Stephen’s response on Dec. 30 began with the assurance that he was writing as a mutual friend, not an enemy, who shared “an earnest desire to preserve and maintain the Union…” In closing his defense of the south’s position on the unrestricted expansion of slavery in the territories, Stephens paraphrased Solomon’s wise advice in Proverbs 25:11, suggesting “A word ‘fitly spoken’ by you now would indeed be like ‘apples of gold in pictures of silver.’” The ball was in Lincoln’s court.
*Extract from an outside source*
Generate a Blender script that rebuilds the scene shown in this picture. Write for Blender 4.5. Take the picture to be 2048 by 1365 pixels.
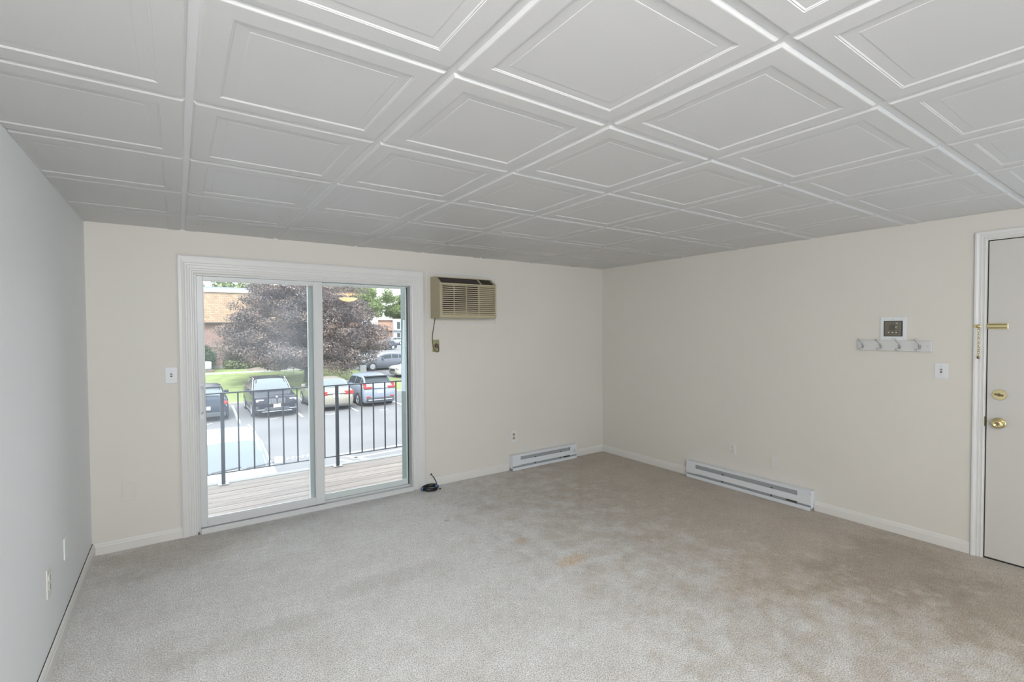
import bpy, bmesh, math, random
import numpy as np
from mathutils import Vector, Matrix
random.seed(7); rng = np.random.default_rng(7)
PI = math.pi
C = bpy.context.scene.collection
S = bpy.context.scene
for o in list(bpy.data.objects): bpy.data.objects.remove(o)

# ------------------------------------------------------------------ room numbers
D, L, R, H = 4.164, 0.486, 4.214, 2.200        # back wall y, left wall -x, right wall x, ceiling
YR = -3.4                                       # rear wall behind the camera
CAMZ = 1.472

# ------------------------------------------------------------------ camera
yaw, pitch, roll = math.radians(34.727), math.radians(-1.308), math.radians(-0.330)
fw = Vector((math.sin(yaw)*math.cos(pitch), math.cos(yaw)*math.cos(pitch), math.sin(pitch)))
rt = Vector((math.cos(yaw), -math.sin(yaw), 0)); up = rt.cross(fw)
r2 = rt*math.cos(roll)+up*math.sin(roll); u2 = -rt*math.sin(roll)+up*math.cos(roll)
cam = bpy.data.objects.new('camera', bpy.data.cameras.new('camera')); C.objects.link(cam)
m = Matrix(((r2.x, u2.x, -fw.x, 0), (r2.y, u2.y, -fw.y, 0), (r2.z, u2.z, -fw.z, CAMZ), (0, 0, 0, 1)))
cam.matrix_world = m
cam.data.sensor_width = 36; cam.data.lens = 965.44*36/2048
cam.data.clip_start = 0.03; cam.data.clip_end = 400
S.camera = cam

# ------------------------------------------------------------------ world, sun, lights, exposure
w = bpy.data.worlds.new('sky'); S.world = w; w.use_nodes = True
nt = w.node_tree; nt.nodes.clear()
out = nt.nodes.new('ShaderNodeOutputWorld'); bg = nt.nodes.new('ShaderNodeBackground')
tc = nt.nodes.new('ShaderNodeTexCoord'); sp = nt.nodes.new('ShaderNodeSeparateXYZ'); cr = nt.nodes.new('ShaderNodeValToRGB')
nt.links.new(tc.outputs['Generated'], sp.inputs[0]); nt.links.new(sp.outputs['Z'], cr.inputs[0])
cr.color_ramp.elements[0].position = 0.0; cr.color_ramp.elements[0].color = (0.97, 0.99, 1.0, 1)
cr.color_ramp.elements[1].position = 0.8; cr.color_ramp.elements[1].color = (0.84, 0.91, 1.0, 1)
nt.links.new(cr.outputs[0], bg.inputs[0]); bg.inputs[1].default_value = 3.4
nt.links.new(bg.outputs[0], out.inputs[0])
sun = bpy.data.objects.new('sun', bpy.data.lights.new('sun', 'SUN')); C.objects.link(sun)
sun.data.energy = 3.8; sun.data.angle = math.radians(14); sun.data.color = (1.0, 0.96, 0.9)
sun.rotation_euler = Vector((0.45, 1.0, -1.15)).to_track_quat('-Z', 'Y').to_euler()
def area(name, loc, aim, sx, sy, e, col):
    l = bpy.data.objects.new(name, bpy.data.lights.new(name, 'AREA')); C.objects.link(l)
    l.data.shape = 'RECTANGLE'; l.data.size = sx; l.data.size_y = sy; l.data.energy = e; l.data.color = col
    l.location = loc; l.rotation_euler = (Vector(aim)-Vector(loc)).to_track_quat('-Z', 'Y').to_euler()
    return l
area('added_fill_left', (-L+0.03, -1.9, 1.0), (2.2, -0.5, 1.05), 2.2, 1.8, 54, (0.90, 0.95, 1.0))  # fill added for daylight from behind the camera; this wall has no window
area('added_fill_right', (R-0.03, -0.78, 0.95), (-0.4, 2.4, 1.3), 1.05, 1.5, 33, (0.62, 0.80, 1.0))  # bluish fill added at the right wall, out of view and reflections
area('added_fill_overhead', (0.0, -0.60, H-0.06), (0.9, 4.1, 1.15), 0.6, 0.6, 80, (0.99, 0.99, 1.0))  # unseen fill added above and behind the camera; no fixture there
S.view_settings.view_transform = 'Standard'; S.view_settings.look = 'None'
S.view_settings.gamma = 1; S.view_settings.use_curve_mapping = False
S.view_settings.exposure = 0.35
S.cycles.caustics_reflective = False; S.cycles.caustics_refractive = False

# ------------------------------------------------------------------ materials
def sr(r, g, b):
    f = lambda c: (c/255/12.92 if c/255 <= 0.04045 else ((c/255+0.055)/1.055)**2.4)
    return (f(r), f(g), f(b), 1)
def mat(name, col, rough=0.6, metal=0.0, noise=0.0, nscale=20.0, bump=0.0, bscale=200.0, spec=0.5, sheen=0.0, coat=0.0, emit=None, estr=0.0):
    mt = bpy.data.materials.new(name); mt.use_nodes = True; n = mt.node_tree; b = n.nodes['Principled BSDF']
    b.inputs['Base Color'].default_value = col; b.inputs['Roughness'].default_value = rough
    b.inputs['Metallic'].default_value = metal; b.inputs['Specular IOR Level'].default_value = spec
    b.inputs['Sheen Weight'].default_value = sheen; b.inputs['Coat Weight'].default_value = coat
    if emit: b.inputs['Emission Color'].default_value = emit; b.inputs['Emission Strength'].default_value = estr
    t = n.nodes.new('ShaderNodeTexCoord')
    if noise:
        nz = n.nodes.new('ShaderNodeTexNoise'); nz.inputs['Scale'].default_value = nscale; nz.inputs['Detail'].default_value = 4
        n.links.new(t.outputs['Object'], nz.inputs['Vector'])
        rp = n.nodes.new('ShaderNodeValToRGB')
        k0, k1 = 1-noise, 1+noise
        rp.color_ramp.elements[0].color = (col[0]*k0, col[1]*k0, col[2]*k0, 1); rp.color_ramp.elements[0].position = 0.3
        rp.color_ramp.elements[1].color = (min(1, col[0]*k1), min(1, col[1]*k1), min(1, col[2]*k1), 1); rp.color_ramp.elements[1].position = 0.7
        n.links.new(nz.outputs['Fac'], rp.inputs[0]); n.links.new(rp.outputs[0], b.inputs['Base Color'])
    if bump:
        nb = n.nodes.new('ShaderNodeTexNoise'); nb.inputs['Scale'].default_value = bscale; nb.inputs['Detail'].default_value = 3
        n.links.new(t.outputs['Object'], nb.inputs['Vector'])
        bp = n.nodes.new('ShaderNodeBump'); bp.inputs['Strength'].default_value = bump; bp.inputs['Distance'].default_value = 0.002
        n.links.new(nb.outputs['Fac'], bp.inputs['Height']); n.links.new(bp.outputs[0], b.inputs['Normal'])
    return mt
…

Lincoln’s reflection on Stephen’s biblically couched suggestion is captured in a rough draft dated January 1861. He seemed to think that a phrase like, “Liberty to all,’” inspired by the Declaration of Independence, might be inserted as fitly spoken words in his inaugural address. To increase the phrase’s impact on southerners, Lincoln stressed that the Declaration, with its promise of universal freedom, was the “primary cause” of the success of the American Revolution and the benefits that followed. As such, both words and source were portrayed as an “apple of gold.” Lincoln expanded his image by using the Constitution and the Union to frame the golden apple. As accent pieces, the Constitution and the Union functioned, “not to conceal or destroy the apple,” but to highlight and protect its promise of liberty to all.  


It seems Lincoln could not figure out where to hang his complex picture, as it does not appear in the final text of his first inaugural address. However, allusions to his correspondence with Stephens can be found in how he framed the difference between north and south as a case in which “One section of our country believes slavery is right, and ought to be extended, while the other believes it is wrong and out not be extended.” and in his poignant conclusion, which reminded both sides that “We are not enemies, but friends” united by “mystic chords or memory…”


The unused image sparked by an improbable correspondence between Lincoln and the future vice president of the Confederacy provides insight into Lincoln’s thinking about the relationship between the Declaration of Independence and the Constitution.